▶ [What is asked] Single out each line with the word "scene" and copy it.

▶ [Supplied data]
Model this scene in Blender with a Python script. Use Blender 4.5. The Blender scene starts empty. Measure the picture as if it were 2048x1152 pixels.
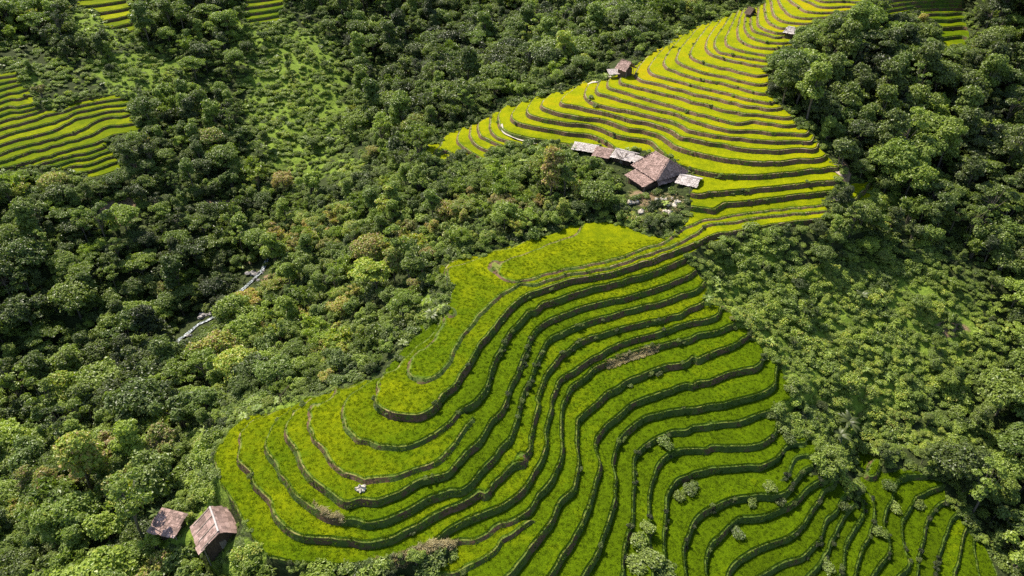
import bpy, math, random
import numpy as np
from mathutils import Vector, Matrix

# ------------------------------------------------------------------ camera, sky, sun, exposure
scene = bpy.context.scene
PITCH = math.radians(36.0); FPX = 1365.0; HC = 100.0
cam_d = bpy.data.cameras.new('camera'); cam = bpy.data.objects.new('camera', cam_d)
scene.collection.objects.link(cam); scene.camera = cam
cam.location = (0, 0, HC); cam.rotation_euler = (math.pi/2 - PITCH, 0, 0)
cam_d.sensor_width = 36.0; cam_d.lens = FPX/2048*36.0
cam_d.clip_start = 1.0; cam_d.clip_end = 5000.0

SUN_EL = math.radians(51.0); SUN_AZ = math.radians(-42.0)      # azimuth from +Y, negative = left
world = bpy.data.worlds.new('World'); scene.world = world; world.use_nodes = True
wn = world.node_tree.nodes; wl = world.node_tree.links
sky = wn.new('ShaderNodeTexSky'); sky.sky_type = 'NISHITA'; sky.sun_disc = False
sky.sun_elevation = SUN_EL; sky.sun_rotation = SUN_AZ
wl.new(sky.outputs[0], wn['Background'].inputs[0]); wn['Background'].inputs[1].default_value = 0.10
sd = bpy.data.lights.new('sun', 'SUN'); sun = bpy.data.objects.new('sun', sd); scene.collection.objects.link(sun)
sd.energy = 4.6; sd.angle = math.radians(0.5); sd.color = (1.0, 0.93, 0.80)
sdir = Vector((math.sin(SUN_AZ)*math.cos(SUN_EL), math.cos(SUN_AZ)*math.cos(SUN_EL), math.sin(SUN_EL)))
sun.rotation_euler = sdir.to_track_quat('Z', 'Y').to_euler(); sun.location = (0, 0, 300)
scene.view_settings.view_transform = 'Standard'; scene.view_settings.look = 'None'
scene.view_settings.exposure = 0.95; scene.view_settings.gamma = 1.0
scene.cycles.max_bounces = 5; scene.cycles.diffuse_bounces = 3; scene.cycles.glossy_bounces = 1
scene.cycles.transmission_bounces = 2; scene.cycles.transparent_max_bounces = 4
scene.cycles.use_denoising = False; scene.cycles.sample_clamp_indirect = 4.0
scene.cycles.caustics_reflective = False; scene.cycles.caustics_refractive = False

COL = scene.collection
rng = np.random.default_rng(7); random.seed(7)
# ------------------------------------------------------------------ terrain survey
# Heights were surveyed along the lips of the terraces; each line is (height, [(sheet, 'x,y x,y ...'), ...]).
SHEET = dict(p=(400,740,2.88), q=(700,440,2.88), r=(700,752,2.88), s=(1050,440,2.88), t=(1050,752,2.88),
             U=(1350,580,2.88), V=(1350,752,2.88), W=(1648,752,2.88), a=(840,100,4.8), b=(1140,0,5.236),
             c=(1400,0,5.236), d=(1180,160,4.8), e=(1440,180,3.84), f=(1300,350,4.096), g=(0,120,4.43),
             h=(1700,0,4.8), o=(0,0,1.0))
def dec(sh, txt):
    x0, y0, k = SHEET[sh]
    return [(x0+float(a)/k, y0+float(b)/k) for a, b in (w.split(',') for w in txt.split())]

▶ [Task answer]
Model this scene in Blender with a Python script. Use Blender 4.5. The Blender scene starts empty. Measure the picture as if it were 2048x1152 pixels.
scene = bpy.context.scene
scene.collection.objects.link(cam); scene.camera = cam
world = bpy.data.worlds.new('World'); scene.world = world; world.use_nodes = True
sd = bpy.data.lights.new('sun', 'SUN'); sun = bpy.data.objects.new('sun', sd); scene.collection.objects.link(sun)
scene.view_settings.view_transform = 'Standard'; scene.view_settings.look = 'None'
scene.view_settings.exposure = 0.95; scene.view_settings.gamma = 1.0
scene.cycles.max_bounces = 5; scene.cycles.diffuse_bounces = 3; scene.cycles.glossy_bounces = 1
scene.cycles.transmission_bounces = 2; scene.cycles.transparent_max_bounces = 4
scene.cycles.use_denoising = False; scene.cycles.sample_clamp_indirect = 4.0
scene.cycles.caustics_reflective = False; scene.cycles.caustics_refractive = False
COL = scene.collection